Struggling to shoehorn that mathematics into newspaper-friendly metaphors, most popular writers describe a quantum computer as a magic machine that could process every possible answer in parallel, rather than trying them one at a time. Supposedly, it could do that because, unlike today’s computers that manipulate bits, a quantum computer would manipulate quantum bits, or qubits, which can be 0 and 1 simultaneously.
But that’s a crude way to visualize what a quantum computer does, and misses the most important part of the story. When you measure a quantum computer’s output, you see just a single, random answer — not a listing of all possible answers. Of course, if you had merely wanted a random answer, you could have picked one yourself, with much less trouble.
Thus, the sole reason to prefer a quantum computer is that the subatomic world obeys different laws of probability than the ones we are used to.

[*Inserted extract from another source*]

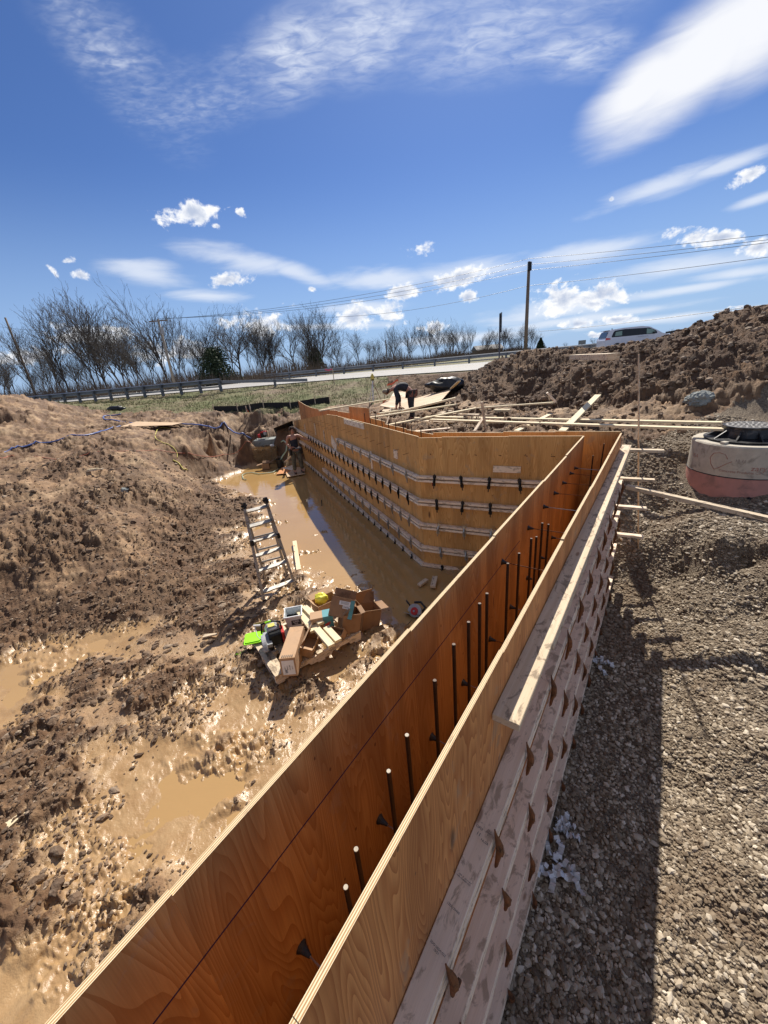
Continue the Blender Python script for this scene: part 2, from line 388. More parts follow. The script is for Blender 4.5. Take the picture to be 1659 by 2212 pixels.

In everyday life, it would be silly to speak of a “minus 30 percent chance of rain tomorrow,” much less a “square root of minus 1 percent chance.” However, quantum mechanics is based on numbers called amplitudes, which are closely related to probabilities but can also be negative (in fact, they are complex numbers). Crucially, if an event (say, a photon hitting a screen) can happen one way with positive amplitude, and a different way with negative amplitude, then the two amplitudes can “interfere destructively” and cancel each other out, so that the event never happens at all. The goal in quantum computing is to choreograph a computation so that the amplitudes leading to wrong answers cancel each other out, while the amplitudes leading to right answers reinforce.

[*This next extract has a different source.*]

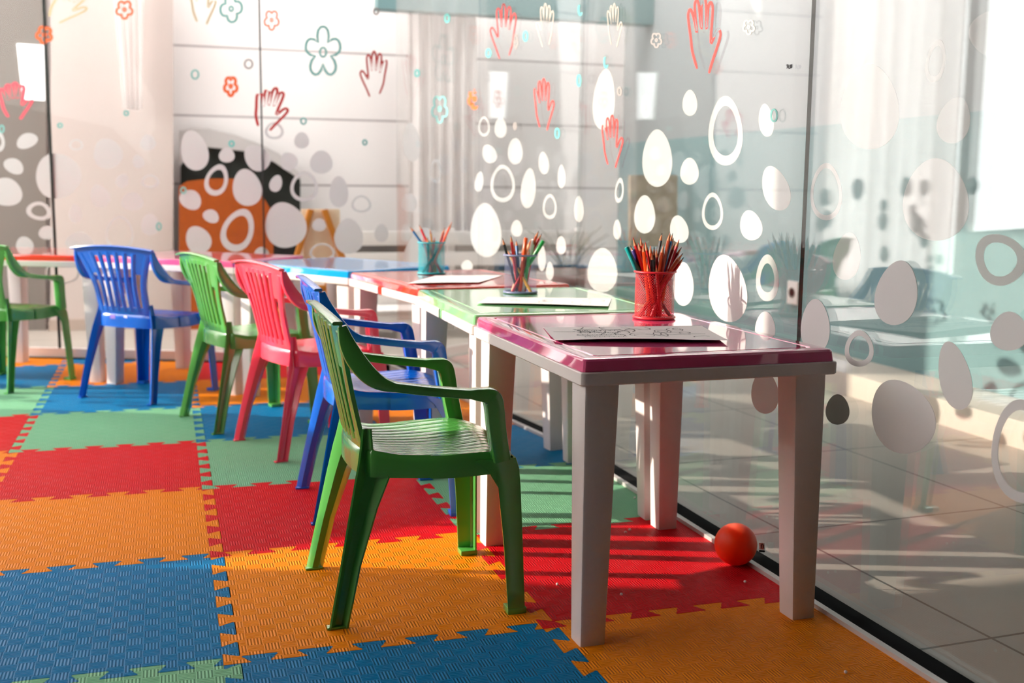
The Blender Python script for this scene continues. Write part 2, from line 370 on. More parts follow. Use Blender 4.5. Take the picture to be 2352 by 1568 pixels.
RINGS = [(498,413,52,74,18,.66),(547,528,72,102,22,.68),(699,428,64,70,0,.76),(90,484,58,42,12,.62),(-4,325,30,48,0,.5),(630,300,44,40,0,.7),(740,578,58,40,0,.8),(275,535,64,80,0,.84),(345,416,42,32,0,.66),(175,332,32,26,0,.7),(143,622,78,60,0,.88),
 (830,468,46,40,0,.75),(1001,392,24,54,0,.8),(1155,421,56,86,0,.78),(1263,474,32,58,0,.72),(1423,437,20,58,5,.62),(1637,485,48,86,0,.76),(1667,300,78,160,0,.72),(1763,638,52,108,0,.62),(1484,243,20,52,0,.6),(1112,290,26,46,0,.75),
 (1974,800,66,84,0,.7),(2296,594,112,124,-40,.66),(2352,1036,150,240,-6,.8),(1898,440,72,132,0,.82),(2150,140,44,100,10,.72)]
for x, y, w, h, rt, s in RINGS:
    sticker('frosted_ring_sticker', [egg(x, y, w, h, rt), egg(x, y, w, h, rt, s=s)], M_frost, paneof(x, y))
def ribbon(path, w, closed=False):
    """2-D stroke outline -> list of loops"""
    n = len(path); l, r = [], []
    for i, p in enumerate(path):
        if closed: a, b = path[i - 1], path[(i + 1) % n]
        else: a, b = path[max(i - 1, 0)], path[min(i + 1, n - 1)]
        dx, dy = b[0] - a[0], b[1] - a[1]; q = math.hypot(dx, dy) or 1
        ww = w / 2 if closed or 0 < i < n - 1 else w / 3
        l.append((p[0] - dy / q * ww, p[1] + dx / q * ww)); r.append((p[0] + dy / q * ww, p[1] - dx / q * ww))
    return [l, r] if closed else [l + r[::-1]]
def smooth2(pts, k=5, closed=False):
    P = [Vector((a, b, 0)) for a, b in pts]
    if closed:
        P = P[-1:] + P + P[:2]
    else: P = [P[0] * 2 - P[1]] + P + [P[-1] * 2 - P[-2]]
    out = []
    for i in range(1, len(P) - 2):
        for j in range(k):
            t = j / k; a, b, c, d = P[i - 1:i + 3]; q = 0.5 * ((2 * b) + (c - a) * t + (2 * a - 5 * b + 4 * c - d) * t * t + (3 * b - a - 3 * c + d) * t ** 3); out.append((q.x, q.y))
    if not closed: out.append((P[-2].x, P[-2].y))
    return out
# an open hand traced in a unit box: wrist left, thumb, four fingers, wrist right
HAND = [(.36,1.0),(.25,.84),(.14,.70),(.04,.56),(.01,.48),(.07,.43),(.15,.47),(.24,.56),(.30,.60),(.29,.45),(.26,.28),(.25,.14),(.30,.08),(.37,.12),(.41,.28),(.43,.42),(.44,.26),(.45,.09),(.51,.0),(.58,.06),(.59,.24),(.59,.42),(.63,.27),(.67,.11),(.73,.05),(.79,.11),(.77,.28),(.73,.47),(.78,.35),(.86,.22),(.93,.17),(.99,.24),(.96,.38),(.91,.54),(.86,.72),(.72,.94)]
M_st = {k: mat('vinyl_' + k, c, .5, .3) for k, c in dict(red=(226, 62, 54), dred=(186, 44, 40), pink=(230, 92, 104), beige=(196, 186, 172), gold=(206, 192, 150), orange=(236, 104, 40), teal=(120, 186, 178), aqua=(96, 196, 186), grey=(150, 146, 142)).items()}
HANDS = [(858,170,62,104,0,0,'dred',6),(622,250,80,98,12,1,'dred',7),(36,232,76,84,0,1,'pink',8),(1156,72,60,126,0,0,'dred',5),(1250,240,46,118,0,1,'red',6),(1407,325,48,120,0,1,'red',6),(1618,80,76,176,0,1,'red',10),(1252,58,40,100,0,0,'beige',4),(1412,58,34,100,0,1,'beige',4),(466,6,60,100,0,1,'gold',7),(160,10,86,90,30,1,'gold',6)]  # the beige hands are added to stand in for reflected ones
for x, y, w, h, rt, fl, cn, sw in HANDS:
    w0 = .62 * h; k_ = w / w0; pts = []
    for a, b in HAND:
        a = 1 - a if fl else a
        dx, dy = (a - .5) * w0, (b - .5) * h; c, s = math.cos(R(rt)), math.sin(R(rt)); pts.append((dx * c - dy * s, dx * s + dy * c))
    lp = [[(x + p[0] * k_, y + p[1]) for p in q] for q in ribbon(smooth2(pts, 4), sw * .72)]
    sticker('hand_sticker', lp, M_st[cn], paneof(x, max(y, 0)), 'open hand outline sticker')
def flower(x, y, w, h, rot, petals, cn, sw, spread=.25):
    pts = []
    for i in range(petals * 8):
        t = 2 * math.pi * i / (petals * 8); r = 1 - spread * 1.5 * (1 - abs(math.sin(petals * t / 2))) ** 1.3
        a = t + R(rot); pts.append((x + w / 2 * r * math.sin(a), y - h / 2 * r * math.cos(a)))
    sticker('flower_sticker', ribbon(pts, sw, True), M_st[cn], paneof(x, max(y, 0)), 'flower outline sticker')
    c = [(x + w * .09 * math.cos(2 * math.pi * i / 14), y + h * .09 * math.sin(2 * math.pi * i / 14)) for i in range(14)]
    sticker('flower_centre_sticker', ribbon(c, sw * .8, True), M_st[cn], paneof(x, max(y, 0)))
for f in [(742,120,82,118,36,5,'teal',6,.36),(286,22,38,42,0,5,'orange',5),(102,80,36,38,10,5,'orange',7),(624,46,34,46,0,5,'orange',4),(530,198,30,44,0,5,'orange',7),(1090,227,26,44,0,5,'orange',7),(531,20,50,62,36,4,'teal',6),(1010,250,36,64,0,5,'teal',4),(1508,92,24,34,0,5,'grey',4),(1185,95,10,34,0,5,'grey',3),(1720,62,26,34,0,5,'beige',4)]:
    flower(*f)
for x, y, w, h, cn in [(448,171,16,20,'teal'),(571,147,18,20,'grey'),(290,260,10,10,'teal'),(138,288,10,9,'teal'),(697,278,12,14,'teal'),(532,330,11,12,'aqua'),(838,327,9,11,'teal'),(421,437,11,14,'teal'),(864,26,11,14,'grey'),(365,520,10,16,'teal'),(4,296,10,16,'teal'),(1027,42,10,18,'aqua'),(1207,83,9,22,'aqua'),(1392,142,8,28,'aqua'),(1330,185,8,26,'aqua'),(1333,22,8,26,'aqua'),(1280,306,9,22,'aqua'),(958,168,9,15,'aqua'),(1778,265,14,28,'teal'),(1122,122,10,18,'aqua'),(1423,210,8,18,'grey'),(1183,290,5,14,'grey')]:
    sticker('dot_sticker', ribbon([(x + w / 2 * math.cos(2 * math.pi * i / 16), y + h / 2 * math.sin(2 * math.pi * i / 16)) for i in range(16)], 4, True), M_st[cn], paneof(x, y))
for pts in ([(1806,150),(1810,148),(1808,153),(1811,152),(1807,157)], [(1812,149),(1812,157),(1815,156),(1815,148)], [(1817,148),(1817,156),(1819,154),(1819,147)]):
    sticker('doodle_sticker', ribbon(smooth2(pts, 3), 1.6), M_ink, 'window_2', 'tiny black pen doodle')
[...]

Contrary to a widespread misconception, it’s for only a few specialized types of problem that researchers know how exploit that trick to obtain dramatic speed increases over today’s computers. To date, the two main examples are simulating the behavior of atoms and molecules, and breaking certain cryptographic codes — including, by unlucky coincidence, most of the codes used in modern electronic commerce. Of course, both problems can be tackled with conventional computers, too — but, though no one has proved it, it’s plausibly conjectured that any conventional algorithm would need a huge amount of time. While code-breaking understandably grabs the headlines, it’s the more humdrum application of quantum computers — simulating quantum physics and chemistry — that has the potential to revolutionize fields from nanotechnology to drug design.
Unfortunately, while small quantum computations have already been demonstrated in the lab, they typically fall apart after only a few dozen operations. That’s why one of the most-celebrated quantum computations to date has been to factor 15 into 3 times 5 — with high statistical confidence! The problem is decoherence: basically, stray interactions that intrude prematurely on the computer’s fragile quantum state, “collapsing” it like a soufflé. In theory, it ought to be possible to reduce decoherence to a level where error-correction techniques could render its remaining effects insignificant. But experimentalists seem nowhere near that critical level yet.
And yet, even though useful quantum computers might still be decades away, many of their payoffs are already arriving. For example, the mere possibility of quantum computers has all but overthrown a conception of the universe that scientists like Stephen Wolfram have championed. That conception holds that, as in the “Matrix” movies, the universe itself is basically a giant computer, twiddling an array of 1’s and 0’s in essentially the same way any desktop PC does.
Quantum computing has challenged that vision by showing that if “the universe is a computer,” then even at a hard-nosed theoretical level, it’s a vastly more powerful kind of computer than any yet constructed by humankind. Indeed, the only ways to evade that conclusion seem even crazier than quantum computing itself: One would have to overturn quantum mechanics, or else find a fast way to simulate quantum mechanics using today’s computers.
Setting aside these cosmic concerns, there are more practical spinoffs from research in quantum computing. Techniques invented to understand quantum algorithms have repeatedly proved useful for understanding conventional algorithms — and there are now cryptographic codes, purely for conventional computers, for which the main evidence of their security comes from arguments based on quantum computing. Quantum computing ideas have also influenced chemistry and physics: Several research groups have used quantum-computing analogies to explain the remarkable light-harvesting efficiency of photosynthetic molecules in plants, and to suggest how solar panels might be designed with similar efficiencies.
But the biggest payoff so far may have been an improvement in the way quantum mechanics itself is taught and understood. Since its beginnings in the 1920s, quantum mechanics has been considered the prototype of an abstruse, complicated theory: something beyond the grasp of all but a few physicists. Today, though, I and others regularly explain its underlying logic to students by focusing on the simplest imaginable system to which that logic applies: the qubits that make up a quantum computer.
Like fusion power, practical quantum computers are a tantalizing possibility that the 21st century may or may not bring — depending on the jagged course not only of science and technology, but of politics and economics. By contrast, as a scientific endeavor that combines many of the deepest questions of physics and computer science, there’s no need to wait for quantum computing: It’s already here.